Мой друг Блюз вот уже несколько недель добровольно помогает нам без какого-либо вознаграждения за это. Он только что заработал такую сумму денег, которой должно хватить на то, чтобы его жена и трое детей в Аруше могли безбедно прожить несколько недель; именно поэтому он разрешил себе небольшой отдых и хочет сделать что-нибудь доброе для животных, вместо того чтобы стрелять в них.
Вначале мы с Михаэлем подумали, что он подослан к нам для того, чтобы выведать о каких-нибудь наших неблаговидных делах. Ведь совсем недавно мы узнали, что один немецкий «охотник за дикими животными», рекламирующий себя в газетах бесстрашным победителем горилл и слонов, запрашивал в письменной форме у англичан, живущих в Африке, не знают ли они про нас каких-нибудь гадостей. Ему это было нужно для того, чтобы чинить препятствия нашей работе.
Настроенные подозрительно, мы для начала решили мистера Блюза «прокатить с ветерком», чтобы он потерял желание за нами шпионить, и кувыркали его в самолете до тех пор, пока ему не пришлось воспользоваться нашими незаконным образом приобретенными бумажными мешочками… Но он не струсил. А теперь мы уже давно убедились в том, что он честно хочет нам помочь.
– Нет, я решительно отказываюсь понимать, почему ты так настроен против охоты! – говорит Блюз, выуживая из своего нагрудного кармана смятую сигарету.

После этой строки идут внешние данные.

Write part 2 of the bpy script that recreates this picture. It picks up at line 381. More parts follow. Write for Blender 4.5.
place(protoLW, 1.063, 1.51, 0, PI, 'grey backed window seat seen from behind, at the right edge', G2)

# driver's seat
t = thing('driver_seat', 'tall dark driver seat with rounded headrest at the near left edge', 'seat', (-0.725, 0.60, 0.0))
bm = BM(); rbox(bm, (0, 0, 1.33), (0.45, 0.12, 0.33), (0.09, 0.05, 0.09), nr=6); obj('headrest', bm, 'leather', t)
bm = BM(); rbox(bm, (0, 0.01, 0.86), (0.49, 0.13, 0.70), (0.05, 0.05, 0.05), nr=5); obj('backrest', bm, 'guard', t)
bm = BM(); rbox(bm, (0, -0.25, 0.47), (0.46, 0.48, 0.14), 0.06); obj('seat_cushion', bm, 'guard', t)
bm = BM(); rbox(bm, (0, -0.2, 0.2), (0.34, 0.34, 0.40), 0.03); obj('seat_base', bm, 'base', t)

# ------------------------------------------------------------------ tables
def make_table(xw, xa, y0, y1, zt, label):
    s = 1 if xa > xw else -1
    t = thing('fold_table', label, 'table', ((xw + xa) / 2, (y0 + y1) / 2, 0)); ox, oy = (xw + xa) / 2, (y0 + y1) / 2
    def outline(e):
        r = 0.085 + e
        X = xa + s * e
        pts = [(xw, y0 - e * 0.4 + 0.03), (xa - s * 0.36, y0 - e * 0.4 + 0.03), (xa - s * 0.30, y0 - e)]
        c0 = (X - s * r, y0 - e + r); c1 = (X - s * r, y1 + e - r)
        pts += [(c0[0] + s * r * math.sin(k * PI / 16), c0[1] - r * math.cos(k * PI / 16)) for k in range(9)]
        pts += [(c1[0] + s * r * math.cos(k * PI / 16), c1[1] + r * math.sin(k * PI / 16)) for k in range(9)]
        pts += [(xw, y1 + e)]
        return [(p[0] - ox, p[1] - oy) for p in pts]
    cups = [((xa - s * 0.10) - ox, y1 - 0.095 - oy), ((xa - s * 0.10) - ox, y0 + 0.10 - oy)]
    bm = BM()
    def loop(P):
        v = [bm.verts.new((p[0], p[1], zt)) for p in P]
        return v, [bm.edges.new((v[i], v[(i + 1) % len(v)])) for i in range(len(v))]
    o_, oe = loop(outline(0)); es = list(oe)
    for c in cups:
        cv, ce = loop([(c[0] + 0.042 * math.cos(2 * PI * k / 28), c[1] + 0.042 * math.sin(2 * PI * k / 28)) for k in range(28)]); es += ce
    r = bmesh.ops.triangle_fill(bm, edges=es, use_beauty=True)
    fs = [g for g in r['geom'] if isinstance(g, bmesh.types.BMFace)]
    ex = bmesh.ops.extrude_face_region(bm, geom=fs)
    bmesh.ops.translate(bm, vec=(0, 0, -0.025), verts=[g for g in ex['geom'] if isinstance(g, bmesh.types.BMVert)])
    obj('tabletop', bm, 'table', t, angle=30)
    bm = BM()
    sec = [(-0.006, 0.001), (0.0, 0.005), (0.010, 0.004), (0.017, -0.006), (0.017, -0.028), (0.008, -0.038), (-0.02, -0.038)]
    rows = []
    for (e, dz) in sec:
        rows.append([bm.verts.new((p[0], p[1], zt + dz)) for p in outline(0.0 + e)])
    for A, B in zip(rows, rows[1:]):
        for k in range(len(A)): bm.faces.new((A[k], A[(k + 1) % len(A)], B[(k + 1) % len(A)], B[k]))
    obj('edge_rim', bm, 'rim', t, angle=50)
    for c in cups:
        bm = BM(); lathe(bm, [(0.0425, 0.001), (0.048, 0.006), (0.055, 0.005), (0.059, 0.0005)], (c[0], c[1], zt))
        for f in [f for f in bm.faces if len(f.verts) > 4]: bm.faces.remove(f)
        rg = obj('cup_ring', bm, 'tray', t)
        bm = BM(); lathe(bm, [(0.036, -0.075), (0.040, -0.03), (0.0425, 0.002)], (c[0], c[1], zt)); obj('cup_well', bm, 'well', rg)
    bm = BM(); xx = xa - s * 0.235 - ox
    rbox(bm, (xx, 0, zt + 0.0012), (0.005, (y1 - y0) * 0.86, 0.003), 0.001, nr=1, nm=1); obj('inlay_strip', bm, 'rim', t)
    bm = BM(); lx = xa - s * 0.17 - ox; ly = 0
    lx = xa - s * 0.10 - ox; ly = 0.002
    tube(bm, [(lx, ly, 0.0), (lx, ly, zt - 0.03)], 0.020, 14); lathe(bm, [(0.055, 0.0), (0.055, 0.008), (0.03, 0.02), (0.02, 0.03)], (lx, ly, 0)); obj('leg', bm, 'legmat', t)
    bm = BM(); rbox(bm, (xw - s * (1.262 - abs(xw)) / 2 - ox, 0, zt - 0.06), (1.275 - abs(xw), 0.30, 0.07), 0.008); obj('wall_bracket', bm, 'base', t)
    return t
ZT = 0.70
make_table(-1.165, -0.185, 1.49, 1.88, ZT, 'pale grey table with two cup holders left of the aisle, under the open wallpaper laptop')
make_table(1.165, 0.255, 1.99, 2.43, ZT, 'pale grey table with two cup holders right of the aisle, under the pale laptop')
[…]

– А кто может сказать, что я не люблю охотников? – отвечаю я. – Правда, я люблю животных и умудрился проработать с ними всю свою жизнь. Но из-за этого я вовсе не стал сентиментален и рассуждаю вполне логично. Например, я никогда не стану требовать, чтобы вообще не убивали никаких животных, я ведь не вегетарианец и с удовольствием ем мясо и колбасу. Мне, как биологу, отлично известно, что существование любой жизненной формы на Земле возможно лишь за счет другой жизни: лев убивает зебру, а зебра уничтожает траву.